(Scene script records)
►

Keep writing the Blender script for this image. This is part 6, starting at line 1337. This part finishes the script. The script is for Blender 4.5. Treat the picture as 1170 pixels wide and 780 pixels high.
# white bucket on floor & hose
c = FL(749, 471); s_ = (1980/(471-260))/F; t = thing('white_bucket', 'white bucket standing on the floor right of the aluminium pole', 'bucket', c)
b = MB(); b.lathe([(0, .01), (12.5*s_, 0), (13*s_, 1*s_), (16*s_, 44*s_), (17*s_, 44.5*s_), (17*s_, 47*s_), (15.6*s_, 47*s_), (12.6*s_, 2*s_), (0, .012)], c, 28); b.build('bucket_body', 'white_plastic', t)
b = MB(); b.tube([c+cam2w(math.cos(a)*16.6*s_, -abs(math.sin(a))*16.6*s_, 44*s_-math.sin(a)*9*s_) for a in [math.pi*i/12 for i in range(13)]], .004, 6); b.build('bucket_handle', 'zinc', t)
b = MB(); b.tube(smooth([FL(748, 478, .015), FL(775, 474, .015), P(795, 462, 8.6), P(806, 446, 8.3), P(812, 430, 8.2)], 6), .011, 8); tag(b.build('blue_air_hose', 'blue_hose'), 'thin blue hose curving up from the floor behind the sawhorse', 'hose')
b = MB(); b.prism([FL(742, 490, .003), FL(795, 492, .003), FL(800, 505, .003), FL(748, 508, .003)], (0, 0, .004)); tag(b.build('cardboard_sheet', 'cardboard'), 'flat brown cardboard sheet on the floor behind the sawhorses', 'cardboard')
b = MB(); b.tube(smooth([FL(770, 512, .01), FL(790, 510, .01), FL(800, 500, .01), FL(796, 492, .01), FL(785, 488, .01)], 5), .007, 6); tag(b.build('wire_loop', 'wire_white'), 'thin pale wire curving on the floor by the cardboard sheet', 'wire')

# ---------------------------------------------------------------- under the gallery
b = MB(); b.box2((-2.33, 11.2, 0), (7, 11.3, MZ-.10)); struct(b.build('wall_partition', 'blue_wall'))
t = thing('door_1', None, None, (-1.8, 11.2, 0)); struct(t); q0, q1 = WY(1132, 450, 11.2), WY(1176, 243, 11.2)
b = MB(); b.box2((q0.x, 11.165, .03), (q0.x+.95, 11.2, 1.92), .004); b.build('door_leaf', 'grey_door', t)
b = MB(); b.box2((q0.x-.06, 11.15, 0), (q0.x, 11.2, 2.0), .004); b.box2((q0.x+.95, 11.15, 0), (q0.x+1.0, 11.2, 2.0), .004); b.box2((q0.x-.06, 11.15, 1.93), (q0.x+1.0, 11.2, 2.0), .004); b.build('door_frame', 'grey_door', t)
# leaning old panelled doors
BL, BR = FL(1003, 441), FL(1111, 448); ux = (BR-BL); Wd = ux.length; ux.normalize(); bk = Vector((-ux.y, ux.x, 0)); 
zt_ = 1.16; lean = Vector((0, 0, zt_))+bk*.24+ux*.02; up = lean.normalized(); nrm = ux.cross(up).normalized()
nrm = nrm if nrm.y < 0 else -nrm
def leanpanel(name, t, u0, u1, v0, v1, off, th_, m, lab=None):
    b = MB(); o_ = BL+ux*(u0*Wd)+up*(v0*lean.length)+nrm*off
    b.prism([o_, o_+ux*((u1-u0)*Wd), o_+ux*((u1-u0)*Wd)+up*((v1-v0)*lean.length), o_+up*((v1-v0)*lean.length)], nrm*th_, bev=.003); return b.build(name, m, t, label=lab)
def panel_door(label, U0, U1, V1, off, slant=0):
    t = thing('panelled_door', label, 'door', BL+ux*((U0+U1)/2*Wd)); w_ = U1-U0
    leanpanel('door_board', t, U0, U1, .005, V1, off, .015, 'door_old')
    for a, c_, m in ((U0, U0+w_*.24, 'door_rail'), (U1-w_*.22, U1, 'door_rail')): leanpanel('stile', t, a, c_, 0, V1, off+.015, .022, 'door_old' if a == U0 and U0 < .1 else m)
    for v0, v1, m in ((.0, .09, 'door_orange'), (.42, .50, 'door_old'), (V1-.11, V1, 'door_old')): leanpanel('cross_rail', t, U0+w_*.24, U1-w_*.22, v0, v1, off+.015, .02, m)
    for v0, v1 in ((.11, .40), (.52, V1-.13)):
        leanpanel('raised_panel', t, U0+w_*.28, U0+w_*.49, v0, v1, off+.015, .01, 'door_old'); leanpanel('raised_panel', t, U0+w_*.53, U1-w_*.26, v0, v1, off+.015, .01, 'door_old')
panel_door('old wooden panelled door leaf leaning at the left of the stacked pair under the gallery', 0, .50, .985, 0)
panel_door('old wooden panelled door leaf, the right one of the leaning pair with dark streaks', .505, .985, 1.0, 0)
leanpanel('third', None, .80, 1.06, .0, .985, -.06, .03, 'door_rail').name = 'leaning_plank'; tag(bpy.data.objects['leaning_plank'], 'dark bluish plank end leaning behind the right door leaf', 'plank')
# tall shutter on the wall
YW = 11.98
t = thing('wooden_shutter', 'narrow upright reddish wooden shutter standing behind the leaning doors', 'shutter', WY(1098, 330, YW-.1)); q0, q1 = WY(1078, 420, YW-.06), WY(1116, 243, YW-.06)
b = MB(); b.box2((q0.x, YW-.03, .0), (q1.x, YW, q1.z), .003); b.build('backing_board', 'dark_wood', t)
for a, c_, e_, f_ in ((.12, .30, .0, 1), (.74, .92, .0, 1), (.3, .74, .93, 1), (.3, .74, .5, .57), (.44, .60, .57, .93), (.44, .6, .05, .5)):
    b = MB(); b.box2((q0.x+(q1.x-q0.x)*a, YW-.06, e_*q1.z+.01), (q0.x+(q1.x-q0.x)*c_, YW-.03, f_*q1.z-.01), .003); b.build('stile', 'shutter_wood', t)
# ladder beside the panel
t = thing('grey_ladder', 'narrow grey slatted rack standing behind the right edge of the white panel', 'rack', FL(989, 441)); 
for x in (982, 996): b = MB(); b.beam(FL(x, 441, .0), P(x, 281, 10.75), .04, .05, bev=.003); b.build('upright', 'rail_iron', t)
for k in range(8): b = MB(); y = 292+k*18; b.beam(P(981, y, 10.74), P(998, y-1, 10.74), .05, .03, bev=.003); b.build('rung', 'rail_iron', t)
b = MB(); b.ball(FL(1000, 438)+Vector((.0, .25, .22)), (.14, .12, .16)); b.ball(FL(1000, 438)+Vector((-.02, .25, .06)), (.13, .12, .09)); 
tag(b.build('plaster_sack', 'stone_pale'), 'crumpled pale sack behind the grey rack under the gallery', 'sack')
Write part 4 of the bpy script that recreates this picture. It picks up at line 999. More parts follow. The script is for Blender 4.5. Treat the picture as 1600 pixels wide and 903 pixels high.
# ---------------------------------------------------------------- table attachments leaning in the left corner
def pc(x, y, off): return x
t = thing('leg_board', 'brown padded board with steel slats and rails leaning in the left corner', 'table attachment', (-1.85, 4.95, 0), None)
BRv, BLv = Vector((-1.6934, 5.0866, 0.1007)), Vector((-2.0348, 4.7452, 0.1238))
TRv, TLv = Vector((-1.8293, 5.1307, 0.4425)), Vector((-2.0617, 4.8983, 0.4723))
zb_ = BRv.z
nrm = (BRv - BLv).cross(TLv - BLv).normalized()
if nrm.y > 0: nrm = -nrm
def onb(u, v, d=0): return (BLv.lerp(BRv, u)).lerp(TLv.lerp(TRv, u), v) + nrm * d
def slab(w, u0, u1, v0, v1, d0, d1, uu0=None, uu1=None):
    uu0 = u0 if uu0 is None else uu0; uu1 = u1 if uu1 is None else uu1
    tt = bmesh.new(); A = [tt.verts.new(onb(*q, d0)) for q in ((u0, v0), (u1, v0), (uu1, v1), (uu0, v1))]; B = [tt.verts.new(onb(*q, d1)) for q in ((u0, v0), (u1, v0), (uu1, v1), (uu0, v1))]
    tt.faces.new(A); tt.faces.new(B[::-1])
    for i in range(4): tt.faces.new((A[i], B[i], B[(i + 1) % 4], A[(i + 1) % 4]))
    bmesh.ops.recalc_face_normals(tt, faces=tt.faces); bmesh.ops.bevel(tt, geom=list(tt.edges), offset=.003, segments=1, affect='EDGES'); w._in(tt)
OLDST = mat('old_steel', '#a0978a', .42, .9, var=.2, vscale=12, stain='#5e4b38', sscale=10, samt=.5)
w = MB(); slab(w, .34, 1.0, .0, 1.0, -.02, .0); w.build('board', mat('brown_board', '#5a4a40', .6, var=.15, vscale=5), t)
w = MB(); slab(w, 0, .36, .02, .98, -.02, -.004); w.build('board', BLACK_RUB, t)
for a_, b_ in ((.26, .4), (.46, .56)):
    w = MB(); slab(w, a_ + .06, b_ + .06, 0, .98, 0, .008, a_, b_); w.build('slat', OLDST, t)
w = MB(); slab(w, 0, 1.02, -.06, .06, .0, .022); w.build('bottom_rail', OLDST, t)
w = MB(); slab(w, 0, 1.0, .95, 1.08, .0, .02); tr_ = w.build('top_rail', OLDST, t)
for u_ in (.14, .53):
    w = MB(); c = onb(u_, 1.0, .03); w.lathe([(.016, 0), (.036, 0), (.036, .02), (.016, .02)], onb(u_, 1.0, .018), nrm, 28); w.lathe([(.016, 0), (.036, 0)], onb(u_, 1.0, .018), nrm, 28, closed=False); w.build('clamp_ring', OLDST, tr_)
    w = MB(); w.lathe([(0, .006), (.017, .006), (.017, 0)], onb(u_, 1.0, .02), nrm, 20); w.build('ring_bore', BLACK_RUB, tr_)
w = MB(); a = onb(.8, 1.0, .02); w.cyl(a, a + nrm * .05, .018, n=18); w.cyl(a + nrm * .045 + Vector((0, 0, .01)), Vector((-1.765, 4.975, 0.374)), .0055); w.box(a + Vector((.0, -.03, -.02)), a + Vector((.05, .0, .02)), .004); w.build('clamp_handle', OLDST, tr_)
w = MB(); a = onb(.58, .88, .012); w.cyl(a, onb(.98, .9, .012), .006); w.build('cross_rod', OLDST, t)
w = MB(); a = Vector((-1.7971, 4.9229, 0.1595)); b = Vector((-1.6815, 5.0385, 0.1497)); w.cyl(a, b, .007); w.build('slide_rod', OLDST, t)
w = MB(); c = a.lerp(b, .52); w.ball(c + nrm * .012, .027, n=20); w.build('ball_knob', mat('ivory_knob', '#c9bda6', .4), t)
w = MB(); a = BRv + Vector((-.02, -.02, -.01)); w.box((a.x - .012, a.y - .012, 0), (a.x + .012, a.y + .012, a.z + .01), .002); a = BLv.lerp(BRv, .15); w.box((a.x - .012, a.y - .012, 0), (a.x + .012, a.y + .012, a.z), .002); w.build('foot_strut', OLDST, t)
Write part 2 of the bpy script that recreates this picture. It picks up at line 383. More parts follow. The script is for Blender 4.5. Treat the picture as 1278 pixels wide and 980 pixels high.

◄

▸ The exercise: Above are the entries; repeat their lines exactly, from the first through the one that contains "cardboard sheet', 'wire')".

▸ Right answer:
Keep writing the Blender script for this image. This is part 6, starting at line 1337. This part finishes the script. The script is for Blender 4.5. Treat the picture as 1170 pixels wide and 780 pixels high.
# white bucket on floor & hose
c = FL(749, 471); s_ = (1980/(471-260))/F; t = thing('white_bucket', 'white bucket standing on the floor right of the aluminium pole', 'bucket', c)
b = MB(); b.lathe([(0, .01), (12.5*s_, 0), (13*s_, 1*s_), (16*s_, 44*s_), (17*s_, 44.5*s_), (17*s_, 47*s_), (15.6*s_, 47*s_), (12.6*s_, 2*s_), (0, .012)], c, 28); b.build('bucket_body', 'white_plastic', t)
b = MB(); b.tube([c+cam2w(math.cos(a)*16.6*s_, -abs(math.sin(a))*16.6*s_, 44*s_-math.sin(a)*9*s_) for a in [math.pi*i/12 for i in range(13)]], .004, 6); b.build('bucket_handle', 'zinc', t)
b = MB(); b.tube(smooth([FL(748, 478, .015), FL(775, 474, .015), P(795, 462, 8.6), P(806, 446, 8.3), P(812, 430, 8.2)], 6), .011, 8); tag(b.build('blue_air_hose', 'blue_hose'), 'thin blue hose curving up from the floor behind the sawhorse', 'hose')
b = MB(); b.prism([FL(742, 490, .003), FL(795, 492, .003), FL(800, 505, .003), FL(748, 508, .003)], (0, 0, .004)); tag(b.build('cardboard_sheet', 'cardboard'), 'flat brown cardboard sheet on the floor behind the sawhorses', 'cardboard')
b = MB(); b.tube(smooth([FL(770, 512, .01), FL(790, 510, .01), FL(800, 500, .01), FL(796, 492, .01), FL(785, 488, .01)], 5), .007, 6); tag(b.build('wire_loop', 'wire_white'), 'thin pale wire curving on the floor by the cardboard sheet', 'wire')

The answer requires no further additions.